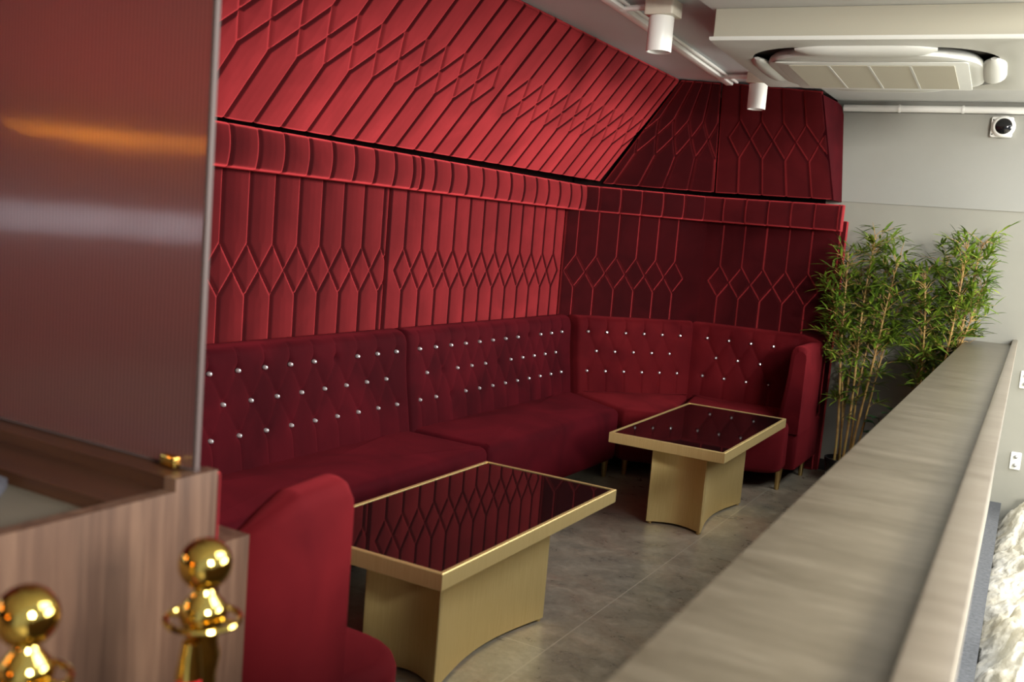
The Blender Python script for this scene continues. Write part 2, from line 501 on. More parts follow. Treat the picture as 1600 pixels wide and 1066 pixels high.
def pelmet(name, A, B, lines, label, z0=1.628, z1=1.80, T=.09, res=.0065):
    W = math.hypot(B[0] - A[0], B[1] - A[1]); H = z1 - z0
    o = quilt_panel('padded_valance', (*A, z0), (*B, z0), (*B, z1), (*A, z1), [(l, 0, l, H) for l in lines], M_wallvel,
                    T=T, bulge=.014, er=.012, puff=.003, groove=.012, gw=.006, res=res)
    return tag(o, label, 'valance', 'padded valances under the sloping panels')
XP = -3.0
pelmet('p', (XP, 4.145), (XP, 6.11), [4.26 + .158 * k - 4.145 for k in range(12)], 'narrow padded crimson valance on the left wall, the far one ending at the corner')
pelmet('p', (XP, 2.2), (XP, 4.135), [4.069 - SP * k - 2.2 for k in range(13)], 'narrow padded crimson valance on the left wall, the one meeting the reeded glass screen')
pelmet('p', (XP, .62), (XP, 2.19), [4.069 - 1.94 - SP * k - .62 for k in range(10)], 'narrow padded crimson valance seen only through the reeded glass screen')

def slope(A, B, C, D, lines, lo, mid, up, label, s=.158):
    A, B, C, D = [np.array(p, float) for p in (A, B, C, D)]
    W = (np.linalg.norm(B - A) + np.linalg.norm(C - D)) / 2; H = (np.linalg.norm(D - A) + np.linalg.norm(C - B)) / 2
    N = np.cross(B - A, D - A); N /= np.linalg.norm(N)
    A, B, C, D = [q - N * .022 for q in (A, B, C, D)]      # the given corners lie on the padded front
    o = quilt_panel('sloping_upholstered_panel', A, B, C, D, diamonds(W, H, lines, lo, mid, up, s), M_wallvel, T=.022, er=.012, res=.0042, gw=.0066)
    return tag(o, label, 'wall panel', 'sloping quilted panels below the ceiling')
xb, xt, zt = -2.90, -2.378, 2.526
zbf = lambda y: 1.808 + (y - 2.77) * .0085
slope((xb, 4.385, zbf(4.385)), (xb, 6.265, zbf(6.265)), (xt - .02, 6.285, zt), (xt, 4.465, zt), [.17 + .160 * k for k in range(11)], .30, .41, .535,
      'wide crimson sloping quilted panel below the ceiling, from the mid seam to the corner')
slope((xb, 2.42, zbf(2.42)), (xb, 4.375, zbf(4.375)), (xt, 4.455, zt), (xt, 2.5, zt), [1.80 - .158 * k for k in range(12)], .32, .44, .565,
      'wide crimson sloping quilted panel at the top left, beside the reeded glass')
slope((xb, .45, zbf(.45)), (xb, 2.41, zbf(2.41)), (xt, 2.49, zt), (xt, .53, zt), [1.80 - .158 * k for k in range(12)], .32, .44, .565,
      'sloping quilted panel behind the top of the reeded glass screen')

# corner (diagonal) and end sections
J0, J1, J2 = (-3.02, 6.03), (-2.29, 6.815), (-1.365, 6.845)
def lower(A, B, n, label, off=.13, sp=SP):
    W = math.hypot(B[0] - A[0], B[1] - A[1])
    o = quilt_panel('upholstered_wall_panel', (*A, .0), (*B, .0), (*B, 1.7), (*A, 1.7), diamonds(W, 1.7, [off + sp * k for k in range(n)], 1.108, 1.215, 1.328), M_wallvel, T=.03)
    return tag(o, label, 'wall panel', 'diamond quilted wall panels')
lower(J0, J1, 6, 'deep red quilted wall panel set diagonally across the back corner', .095, .150)
lower(J1, J2, 5, 'darkest quilted wall panel at the end beside the white wall and bamboo')
def shift(A, B, d):
    dx, dy = B[0] - A[0], B[1] - A[1]; L = math.hypot(dx, dy); return (dy / L * d, -dx / L * d)
pelmet('p', (-2.968, 6.150), (-2.28, 6.75), [.1 + SP * k for k in range(6)], 'narrow padded red valance across the diagonal corner')
pelmet('p', (-2.275, 6.745), (-1.345, 6.775), [.14 + SP * k for k in range(6)], 'narrow padded dark red valance at the end beside the white wall')
slope((-2.88, 6.285, 1.825), (-2.20, 6.64, 1.825), (-2.15, 6.41, zt), (-2.385, 6.29, zt), [.05 + .115 * k for k in range(6)], .25, .39, .52,
      'narrow red sloping quilted panel tapering up in the diagonal corner', s=.115)
slope((-2.195, 6.64, 1.825), (-1.405, 6.66, 1.825), (-1.495, 6.40, 2.475), (-2.145, 6.405, 2.53), [.14 + .15 * k for k in range(5)], .25, .38, .50,
      'darkest sloping quilted panel above the end section near the air conditioner', s=.15)
# side cheeks closing the end against the white wall
ch = MB()
ch.prism([(-1.375, 6.84), (-1.335, 6.84), (-1.335, 6.9), (-1.375, 6.9)], 0, 1.70, .008)
tag(ch.build('upholstered_end_strip', M_wallvel, None), 'narrow red upholstered strip between end panel and white wall', 'wall panel')
tag(None or MB().prism([(-3.06, 6.2), (-2.28, 6.862), (-1.50, 6.862), (-1.50, 6.895), (-3.06, 6.895)], 1.70, 2.50).build('trim_5', M_backing, None, False), kind='structure')
ck = MB()
a = [(-1.40, 6.66, 1.825), (-1.487, 6.41, 2.46), (-1.475, 6.80, 2.47), (-1.46, 6.86, 2.45), (-1.45, 6.892, 2.40), (-1.395, 6.892, 1.825)]
bb = [(x - .025, y, z) for x, y, z in a]
n = len(a)
ck.add(a + bb, [tuple(range(n)), tuple(range(2 * n - 1, n - 1, -1))] + [(i, i + n, (i + 1) % n + n, (i + 1) % n) for i in range(n)])
tag(ck.build('upholstered_end_cheek', M_sofavel, None, False), 'plain red upholstered cheek closing the end of the sloping panels', 'wall panel')

# ------------------------------------------------------------------ sofas
PROF = [(.205, .36), (.20, .42), (.185, .52), (.165, .64), (.152, .74), (.148, .82), (.145, .865), (.133, .90), (.112, .919), (.085, .927), (.05, .927), (.02, .918), (.004, .895), (0, .85), (0, .36)]
def prof_resample(step=.011):
    P = np.array(PROF); L = np.r_[0, np.cumsum(np.linalg.norm(np.diff(P, axis=0), axis=1))]
    n = int(L[-2] / step)
    s = np.linspace(0, L[-2], n); s = np.r_[s, L[-1]]
    # smooth
    d = np.interp(s, L, P[:, 0]); z = np.interp(s, L, P[:, 1])
    return d, z
def backrest(rear, inward, tuft_u0, nbut, parent, thick=None, zs=None, mat=None, step=.0095):
    """rear: dense polyline of the back line; inward: unit vectors pointing to the sitter; returns button spots"""
    R = np.array(rear); I = np.array(inward)
    L = np.r_[0, np.cumsum(np.linalg.norm(np.diff(R, axis=0), axis=1))]
    nu = int(L[-1] / step) + 1; s = np.linspace(0, L[-1], nu)
    Rx = np.interp(s, L, R[:, 0]); Ry = np.interp(s, L, R[:, 1]); Ix = np.interp(s, L, I[:, 0]); Iy = np.interp(s, L, I[:, 1])
    th = np.ones(nu) if thick is None else np.interp(s, L, thick)
    zsc = np.ones(nu) if zs is None else np.interp(s, L, zs)
    d, z = prof_resample()
    nv = len(d)
    # buttons
    rows = [.825, .695, .562]
    buts = []
    for ri, zr in enumerate(rows):
        m = nbut if ri != 1 else nbut - 1
        for k in range(m):
            buts.append((tuft_u0 + SP * (k + (.5 if ri == 1 else 0)), zr))
    segs = []
    for (u, zz) in buts:
        if zz == rows[1]:
            for du in (-.5, .5):
                segs += [(u, zz, u + du * SP, rows[0]), (u, zz, u + du * SP, rows[2])]
        elif zz == rows[0]: segs.append((u, zz, u, .93))
        else: segs.append((u, zz, u, .38))
    U, Z = np.meshgrid(s, z, indexing='ij'); Dm = np.repeat(d[None], nu, 0)
    front = np.clip((Dm - .10) / .03, 0, 1)
    cr = seg_dist(U, Z, segs)
    disp = -.007 * np.exp(-(cr / .005) ** 2) + .005 * np.clip(cr / .05, 0, 1)
    for (u, zz) in buts:
        r2 = (U - u) ** 2 + (Z - zz) ** 2
        disp = disp - .016 * np.exp(-r2 / .016 ** 2) - .006 * np.exp(-r2 / .035 ** 2)
    tl = np.clip(np.minimum(U - (tuft_u0 - .1), tuft_u0 + SP * nbut + .02 - U) / .04, 0, 1)
    disp = disp * front * tl
    er = .03; de = np.clip(np.minimum(U, L[-1] - U), 0, er)
    edge = -(er - np.sqrt(np.maximum(er ** 2 - (er - de) ** 2, 0)))
    Dd = (Dm * th[:, None] + disp)
    mid = .08
    Dd = Dd + edge * np.where(Dm > mid, 1, 0) * np.clip((Dm - mid) / .03, 0, 1)
    Zz = Z * zsc[:, None] + edge * np.clip((Z - .86) / .05, 0, 1)
    P = np.stack([Rx[:, None] + Ix[:, None] * Dd, Ry[:, None] + Iy[:, None] * Dd, Zz], -1).reshape(-1, 3)
    f = grid_faces(nu, nv)[:, ::-1].tolist()
    f.append(tuple(range(nv))); m0 = (nu - 1) * nv; f.append(tuple(range(m0, m0 + nv))[::-1])
    bt = np.arange(nu) * nv
    for i in range(nu - 1): f.append((int(bt[i]), int(bt[i] + nv - 1), int(bt[i + 1] + nv - 1), int(bt[i + 1])))
    mesh_obj('backrest', P, f, mat or M_sofavel, parent, True, 70)
    spots = []
    for (u, zz) in buts:
        dd = np.interp(zz, z[:nv // 2], d[:nv // 2]) * np.interp(u, s, th) - .012
        ix, iy = np.interp(u, s, Ix), np.interp(u, s, Iy)
        spots.append((np.interp(u, s, Rx) + ix * dd, np.interp(u, s, Ry) + iy * dd, zz, math.atan2(iy, ix)))
    return spots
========
■ PROBLEM: Starting at the first line of the material, output exactly the lines up to and including the one with "pelmet('p', (XP, .62), (XP, 2.19), [4.069". Do not include the pictures.

■ EXERCISE RESULT:
The Blender Python script for this scene continues. Write part 2, from line 501 on. More parts follow. Treat the picture as 1600 pixels wide and 1066 pixels high.
def pelmet(name, A, B, lines, label, z0=1.628, z1=1.80, T=.09, res=.0065):
    W = math.hypot(B[0] - A[0], B[1] - A[1]); H = z1 - z0
    o = quilt_panel('padded_valance', (*A, z0), (*B, z0), (*B, z1), (*A, z1), [(l, 0, l, H) for l in lines], M_wallvel,
                    T=T, bulge=.014, er=.012, puff=.003, groove=.012, gw=.006, res=res)
    return tag(o, label, 'valance', 'padded valances under the sloping panels')
XP = -3.0
pelmet('p', (XP, 4.145), (XP, 6.11), [4.26 + .158 * k - 4.145 for k in range(12)], 'narrow padded crimson valance on the left wall, the far one ending at the corner')
pelmet('p', (XP, 2.2), (XP, 4.135), [4.069 - SP * k - 2.2 for k in range(13)], 'narrow padded crimson valance on the left wall, the one meeting the reeded glass screen')
pelmet('p', (XP, .62), (XP, 2.19), [4.069 - 1.94 - SP * k - .62 for k in range(10)], 'narrow padded crimson valance seen only through the reeded glass screen')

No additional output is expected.